| TASK DESCRIPTION |
Your task is to copy the material exactly.

| SOURCE EXCERPT |
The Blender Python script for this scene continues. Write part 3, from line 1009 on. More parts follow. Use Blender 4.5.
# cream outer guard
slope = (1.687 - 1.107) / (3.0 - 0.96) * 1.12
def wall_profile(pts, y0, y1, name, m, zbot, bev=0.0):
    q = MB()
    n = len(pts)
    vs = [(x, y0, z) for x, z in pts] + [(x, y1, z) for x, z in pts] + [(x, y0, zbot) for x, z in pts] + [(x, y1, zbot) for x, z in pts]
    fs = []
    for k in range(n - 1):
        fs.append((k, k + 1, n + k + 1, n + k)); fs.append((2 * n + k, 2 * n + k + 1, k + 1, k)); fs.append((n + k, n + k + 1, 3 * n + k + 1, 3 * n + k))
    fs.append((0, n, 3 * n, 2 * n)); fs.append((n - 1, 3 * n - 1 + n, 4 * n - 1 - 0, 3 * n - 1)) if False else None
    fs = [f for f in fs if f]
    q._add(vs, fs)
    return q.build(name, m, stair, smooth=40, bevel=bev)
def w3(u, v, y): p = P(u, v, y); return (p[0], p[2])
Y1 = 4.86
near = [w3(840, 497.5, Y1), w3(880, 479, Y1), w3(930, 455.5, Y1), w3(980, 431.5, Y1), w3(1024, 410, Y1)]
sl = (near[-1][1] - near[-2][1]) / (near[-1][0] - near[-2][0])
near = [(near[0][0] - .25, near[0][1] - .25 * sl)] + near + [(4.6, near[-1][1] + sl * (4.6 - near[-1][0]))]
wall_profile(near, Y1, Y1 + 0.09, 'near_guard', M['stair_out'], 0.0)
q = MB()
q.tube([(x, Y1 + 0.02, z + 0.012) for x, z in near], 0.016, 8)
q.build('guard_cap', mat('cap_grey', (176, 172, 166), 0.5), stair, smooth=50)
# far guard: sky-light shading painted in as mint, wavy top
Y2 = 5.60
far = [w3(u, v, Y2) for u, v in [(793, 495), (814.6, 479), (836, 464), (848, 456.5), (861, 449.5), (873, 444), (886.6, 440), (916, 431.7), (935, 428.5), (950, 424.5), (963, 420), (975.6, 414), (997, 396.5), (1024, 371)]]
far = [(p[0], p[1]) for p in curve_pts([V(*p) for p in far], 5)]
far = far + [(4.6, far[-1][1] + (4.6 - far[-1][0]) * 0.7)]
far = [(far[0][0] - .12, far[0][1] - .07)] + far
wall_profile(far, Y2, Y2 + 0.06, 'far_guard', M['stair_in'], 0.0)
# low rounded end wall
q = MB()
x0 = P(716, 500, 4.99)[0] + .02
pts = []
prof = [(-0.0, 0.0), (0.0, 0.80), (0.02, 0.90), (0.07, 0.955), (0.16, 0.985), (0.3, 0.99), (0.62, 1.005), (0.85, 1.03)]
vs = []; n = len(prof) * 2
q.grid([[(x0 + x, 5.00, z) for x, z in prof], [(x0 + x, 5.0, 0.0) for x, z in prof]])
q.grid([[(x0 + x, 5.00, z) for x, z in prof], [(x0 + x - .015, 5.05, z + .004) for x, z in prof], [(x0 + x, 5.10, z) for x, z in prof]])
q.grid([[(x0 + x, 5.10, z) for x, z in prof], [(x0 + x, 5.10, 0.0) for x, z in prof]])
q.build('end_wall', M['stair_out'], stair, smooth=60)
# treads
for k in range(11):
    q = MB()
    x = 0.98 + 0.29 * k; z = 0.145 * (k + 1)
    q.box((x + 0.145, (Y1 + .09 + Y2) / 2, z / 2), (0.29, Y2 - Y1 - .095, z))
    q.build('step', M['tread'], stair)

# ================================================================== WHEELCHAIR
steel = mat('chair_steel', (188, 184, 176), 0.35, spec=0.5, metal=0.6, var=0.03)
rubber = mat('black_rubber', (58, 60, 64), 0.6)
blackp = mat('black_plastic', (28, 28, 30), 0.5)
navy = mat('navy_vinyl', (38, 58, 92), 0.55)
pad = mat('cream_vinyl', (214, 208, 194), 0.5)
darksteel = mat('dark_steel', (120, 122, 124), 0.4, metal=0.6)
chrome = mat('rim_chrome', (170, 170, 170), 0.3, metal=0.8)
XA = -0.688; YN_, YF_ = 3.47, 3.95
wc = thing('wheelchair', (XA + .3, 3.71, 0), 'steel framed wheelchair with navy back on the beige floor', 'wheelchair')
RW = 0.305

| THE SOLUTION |
The Blender Python script for this scene continues. Write part 3, from line 1009 on. More parts follow. Use Blender 4.5.
# cream outer guard
slope = (1.687 - 1.107) / (3.0 - 0.96) * 1.12
def wall_profile(pts, y0, y1, name, m, zbot, bev=0.0):
    q = MB()
    n = len(pts)
    vs = [(x, y0, z) for x, z in pts] + [(x, y1, z) for x, z in pts] + [(x, y0, zbot) for x, z in pts] + [(x, y1, zbot) for x, z in pts]
    fs = []
    for k in range(n - 1):
        fs.append((k, k + 1, n + k + 1, n + k)); fs.append((2 * n + k, 2 * n + k + 1, k + 1, k)); fs.append((n + k, n + k + 1, 3 * n + k + 1, 3 * n + k))
    fs.append((0, n, 3 * n, 2 * n)); fs.append((n - 1, 3 * n - 1 + n, 4 * n - 1 - 0, 3 * n - 1)) if False else None
    fs = [f for f in fs if f]
    q._add(vs, fs)
    return q.build(name, m, stair, smooth=40, bevel=bev)
def w3(u, v, y): p = P(u, v, y); return (p[0], p[2])
Y1 = 4.86
near = [w3(840, 497.5, Y1), w3(880, 479, Y1), w3(930, 455.5, Y1), w3(980, 431.5, Y1), w3(1024, 410, Y1)]
sl = (near[-1][1] - near[-2][1]) / (near[-1][0] - near[-2][0])
near = [(near[0][0] - .25, near[0][1] - .25 * sl)] + near + [(4.6, near[-1][1] + sl * (4.6 - near[-1][0]))]
wall_profile(near, Y1, Y1 + 0.09, 'near_guard', M['stair_out'], 0.0)
q = MB()
q.tube([(x, Y1 + 0.02, z + 0.012) for x, z in near], 0.016, 8)
q.build('guard_cap', mat('cap_grey', (176, 172, 166), 0.5), stair, smooth=50)
# far guard: sky-light shading painted in as mint, wavy top
Y2 = 5.60
far = [w3(u, v, Y2) for u, v in [(793, 495), (814.6, 479), (836, 464), (848, 456.5), (861, 449.5), (873, 444), (886.6, 440), (916, 431.7), (935, 428.5), (950, 424.5), (963, 420), (975.6, 414), (997, 396.5), (1024, 371)]]
far = [(p[0], p[1]) for p in curve_pts([V(*p) for p in far], 5)]
far = far + [(4.6, far[-1][1] + (4.6 - far[-1][0]) * 0.7)]
far = [(far[0][0] - .12, far[0][1] - .07)] + far
wall_profile(far, Y2, Y2 + 0.06, 'far_guard', M['stair_in'], 0.0)
# low rounded end wall
q = MB()
x0 = P(716, 500, 4.99)[0] + .02
pts = []
prof = [(-0.0, 0.0), (0.0, 0.80), (0.02, 0.90), (0.07, 0.955), (0.16, 0.985), (0.3, 0.99), (0.62, 1.005), (0.85, 1.03)]
vs = []; n = len(prof) * 2
q.grid([[(x0 + x, 5.00, z) for x, z in prof], [(x0 + x, 5.0, 0.0) for x, z in prof]])
q.grid([[(x0 + x, 5.00, z) for x, z in prof], [(x0 + x - .015, 5.05, z + .004) for x, z in prof], [(x0 + x, 5.10, z) for x, z in prof]])
q.grid([[(x0 + x, 5.10, z) for x, z in prof], [(x0 + x, 5.10, 0.0) for x, z in prof]])
q.build('end_wall', M['stair_out'], stair, smooth=60)
# treads
for k in range(11):
    q = MB()
    x = 0.98 + 0.29 * k; z = 0.145 * (k + 1)
    q.box((x + 0.145, (Y1 + .09 + Y2) / 2, z / 2), (0.29, Y2 - Y1 - .095, z))
    q.build('step', M['tread'], stair)

# ================================================================== WHEELCHAIR
steel = mat('chair_steel', (188, 184, 176), 0.35, spec=0.5, metal=0.6, var=0.03)
rubber = mat('black_rubber', (58, 60, 64), 0.6)
blackp = mat('black_plastic', (28, 28, 30), 0.5)
navy = mat('navy_vinyl', (38, 58, 92), 0.55)
pad = mat('cream_vinyl', (214, 208, 194), 0.5)
darksteel = mat('dark_steel', (120, 122, 124), 0.4, metal=0.6)
chrome = mat('rim_chrome', (170, 170, 170), 0.3, metal=0.8)
XA = -0.688; YN_, YF_ = 3.47, 3.95
wc = thing('wheelchair', (XA + .3, 3.71, 0), 'steel framed wheelchair with navy back on the beige floor', 'wheelchair')
RW = 0.305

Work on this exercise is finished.